Néanmoins, on se gardera bien de considérer cet échantillon de la production artistique coréenne uniquement dans le sillage du processus permanent de construction du moi ou dans la création de mythologies fortes. Le parti pris de la réalité présente et future vient clôturer l’exposition : les photographies numériques de Sunghee Lee montrent de grands panneaux publicitaires vides, ressemblant ainsi à des écrans de cinéma et pointant le médium physique d’un urbanisme tourné vers la consommation. Les planches de l’architecte Jeonghoon Lee présentent une conception innovante du bâtiment et de l’être-ensemble. Car en Corée, l’architecture se présente comme un vaste chantier de réflexion où tout est encore à faire.
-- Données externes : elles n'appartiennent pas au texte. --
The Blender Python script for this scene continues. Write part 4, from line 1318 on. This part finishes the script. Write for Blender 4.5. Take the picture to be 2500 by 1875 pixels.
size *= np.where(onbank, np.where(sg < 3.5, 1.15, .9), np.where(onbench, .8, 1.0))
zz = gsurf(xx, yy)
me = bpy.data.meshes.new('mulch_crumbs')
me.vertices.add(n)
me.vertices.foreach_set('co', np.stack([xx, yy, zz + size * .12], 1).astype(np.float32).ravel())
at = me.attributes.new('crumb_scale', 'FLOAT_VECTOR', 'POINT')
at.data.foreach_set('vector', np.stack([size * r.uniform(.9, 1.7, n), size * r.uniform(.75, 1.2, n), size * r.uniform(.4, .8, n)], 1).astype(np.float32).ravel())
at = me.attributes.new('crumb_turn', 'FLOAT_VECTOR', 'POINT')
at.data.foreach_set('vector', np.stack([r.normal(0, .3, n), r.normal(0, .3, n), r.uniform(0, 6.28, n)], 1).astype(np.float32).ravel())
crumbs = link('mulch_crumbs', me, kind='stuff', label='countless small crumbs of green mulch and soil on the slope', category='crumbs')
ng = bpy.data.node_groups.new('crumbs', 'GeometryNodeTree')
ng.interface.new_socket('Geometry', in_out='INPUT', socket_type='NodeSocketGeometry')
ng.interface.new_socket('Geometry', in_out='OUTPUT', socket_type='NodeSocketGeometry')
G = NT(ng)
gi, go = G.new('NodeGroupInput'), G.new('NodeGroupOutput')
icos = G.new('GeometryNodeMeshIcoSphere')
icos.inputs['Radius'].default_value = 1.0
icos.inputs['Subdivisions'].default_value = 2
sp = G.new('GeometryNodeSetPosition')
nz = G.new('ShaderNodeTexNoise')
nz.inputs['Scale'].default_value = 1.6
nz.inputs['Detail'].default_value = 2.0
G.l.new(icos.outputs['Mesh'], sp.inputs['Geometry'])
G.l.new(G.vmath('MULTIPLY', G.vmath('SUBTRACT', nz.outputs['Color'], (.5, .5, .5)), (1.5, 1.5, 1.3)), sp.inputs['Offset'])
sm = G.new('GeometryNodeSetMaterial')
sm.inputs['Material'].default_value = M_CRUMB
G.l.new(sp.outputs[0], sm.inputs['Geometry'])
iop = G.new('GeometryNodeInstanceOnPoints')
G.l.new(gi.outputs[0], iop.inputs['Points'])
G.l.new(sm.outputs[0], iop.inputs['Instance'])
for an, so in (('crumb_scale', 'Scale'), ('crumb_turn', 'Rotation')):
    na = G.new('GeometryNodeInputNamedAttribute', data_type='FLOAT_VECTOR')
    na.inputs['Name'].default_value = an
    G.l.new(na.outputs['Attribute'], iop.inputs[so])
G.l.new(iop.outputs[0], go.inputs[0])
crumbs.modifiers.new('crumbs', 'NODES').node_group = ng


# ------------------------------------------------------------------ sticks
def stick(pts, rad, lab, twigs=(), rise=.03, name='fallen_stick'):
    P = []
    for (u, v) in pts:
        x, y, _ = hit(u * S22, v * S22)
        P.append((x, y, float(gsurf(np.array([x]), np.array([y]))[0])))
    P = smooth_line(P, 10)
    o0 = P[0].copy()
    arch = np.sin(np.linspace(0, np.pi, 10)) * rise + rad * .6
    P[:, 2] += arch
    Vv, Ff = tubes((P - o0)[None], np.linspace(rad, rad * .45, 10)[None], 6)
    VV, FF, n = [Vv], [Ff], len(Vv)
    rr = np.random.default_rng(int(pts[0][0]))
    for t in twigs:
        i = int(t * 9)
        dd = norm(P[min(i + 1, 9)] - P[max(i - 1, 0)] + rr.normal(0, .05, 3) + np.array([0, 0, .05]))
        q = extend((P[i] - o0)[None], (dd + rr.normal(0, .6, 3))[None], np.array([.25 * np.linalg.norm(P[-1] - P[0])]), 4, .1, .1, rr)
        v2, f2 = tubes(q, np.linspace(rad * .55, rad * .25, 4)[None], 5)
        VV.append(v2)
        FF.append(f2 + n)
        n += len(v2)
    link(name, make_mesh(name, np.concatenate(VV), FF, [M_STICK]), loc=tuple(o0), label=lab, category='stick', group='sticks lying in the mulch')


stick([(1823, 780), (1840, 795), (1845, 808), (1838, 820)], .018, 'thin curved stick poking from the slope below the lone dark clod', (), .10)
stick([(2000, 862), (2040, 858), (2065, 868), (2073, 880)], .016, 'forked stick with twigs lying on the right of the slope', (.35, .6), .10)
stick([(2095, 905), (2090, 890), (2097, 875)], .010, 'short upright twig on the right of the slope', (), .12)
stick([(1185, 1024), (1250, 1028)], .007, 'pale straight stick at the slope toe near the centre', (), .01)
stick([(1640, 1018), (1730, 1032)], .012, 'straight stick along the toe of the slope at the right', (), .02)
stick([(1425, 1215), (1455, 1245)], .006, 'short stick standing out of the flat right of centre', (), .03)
Si une exposition pouvait trouver épilogue, ce serait peut-être celui-ci, rapportant l’ampleur de la diaspora artistique coréenne sous un double effet de nécessité vis-à-vis de la censure politique encore en vigueur dans les années 80 (puis d’une rigueur académique dans l’enseignement par la suite) et de l’attraction que représentent des pôles d’activité et d’histoire comme Paris. Le devenir, semble nous dirent ces artistes coréens, est toujours sous l’emprise d’une tension et tout voyage hors de Corée s’accompagne en même temps du rêve d’artiste d’y habiter encore et encore, enrichi des visions de l’occident.